The week in higher education – 27 September 2018

The good, the bad and the offbeat: the academy through the lens of the world’s media

September 27, 2018

Peking University was recently described by China’s president, Xi Jinping, as the “first place to study and spread Marxism in China”. But its current crop of Marxist students are apparently less popular with authorities because of their support for trade unions in the country’s manufacturing sector. This autumn, the university’s Marxist society has been unable to re-register for the new academic year because it did not have backing from teachers, the Financial Times reported on 24 September. That came in the wake of the arrest of 40 students in Shenzhen in July – among them Peking Marxist society member Zhan Zhenzhen – after worker protests that month, the FT said. No explanation has been given for the lack of support from within Peking for its Marxist society, students said. However, universities in the self-identified socialist state are “now under pressure to embrace ‘Xi Jinping thought’”, the FT claimed, with the ideals of social struggle espoused by the 19th-century German political theorist apparently becoming less essential to the cause, it seems.

Students at Otago University are in uproar after it emerged that the “burglar” responsible for pinching their beloved cannabis bongs was a university proctor, the New Zealand Herald reported on 24 September. Protests were due to be held over what students called the “outrageous behaviour” of Dave Scott, who entered student flats without permission to confiscate a number of water pipes and bongs worth about NZ$400 (£203). “Because they weren’t home, the flatmates didn’t know what had happened to the pipes and assumed they had been robbed,” the paper reported, via student magazine Critic Te Arohi. The university, however, was unapologetic about its “bong burglar”. While admitting that the action was “unusual and unlikely to be repeated”, a spokesman said that Otago stood by the “low-level intervention” and underlined Mr Scott’s claim that he was “focused on helping students gain degrees and not criminal convictions”.

A University of Sheffield research scientist is being hotly tipped to win television’s Great British Bake Off. Rahul Mandal, a research associate at the university’s Nuclear Advanced Manufacturing Research Centre, was described by Smooth Radio’s website on 23 September as the “breakout star” of this year’s Channel 4 show, having “won fans over with his constant apologies and quirky attitude”. “He’s pretty darn good at baking too,” it added. The 30-year-old began baking only seven years ago, when he moved to the UK from Kolkata to take a PhD at Loughborough University. Yet even as his skill grew, the “potential winner” kept his culinary activities under wraps from his doctoral peers. Not until a Sheffield colleague heard about his baking prowess was he convinced to apply to enter the fabled tent. With Dr Mandal already billed by The Guardian as the “new Nadiya” – after the popular “Yorkshire Asian baking genius” who won in 2015 – does a new career as a baker beckon for the nuclear physicist?

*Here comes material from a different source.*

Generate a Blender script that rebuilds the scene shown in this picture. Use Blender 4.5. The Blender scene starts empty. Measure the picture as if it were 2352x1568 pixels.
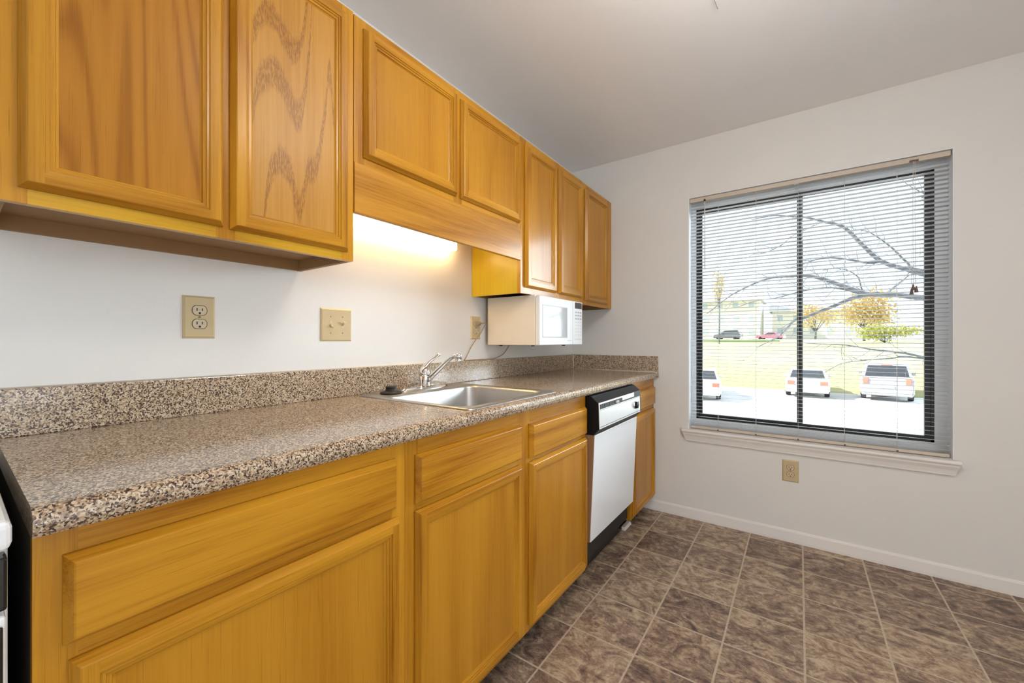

Not everyone can aspire to the dizzy culinary heights reached by Dr Mandal. Apparently, the kitchen skills of today’s students are so poor that a British supermarket chain has seen a gap in the market for ready-made scrambled eggs. According to the i newspaper, the £1.50 microwavable pouch, which is made with free-range eggs as well as “a dash of milk and seasoning”, can be cooked in just 90 seconds, the chain says, which would surely appeal to late-rising students who need a quick breakfast before their 2pm lecture. It’s less clear if students are likely to take the advice of Iceland’s head chef “to serve on seeded bread with smoked salmon”. However, even though ready-made scrambled eggs seem a bit unnecessary, surely the dish represents a step up from Pot Noodles, the student staple of 20 years ago?

Although this year’s Times Higher Education World University Rankings takes in more than 1,250 universities, the number is still somewhat short of the estimated 20,000 higher education institutions there are thought to be in the world. But does being placed in the ranking allow an institution to claim that it is in the top 5 per cent globally? Probably not, according to the UK consumer group Which?. The group rapped some universities on the knuckles last week for making similar extrapolations. Which? said that such claims were “potentially misleading” because they assumed that a ranked institution was better than all those that were not on the list (some of which are excluded not on the grounds of quality but rather eligibility criteria such as not teaching undergraduates). However, the University of Oxford, top again this year, is probably on safe ground to say it is among the world’s best.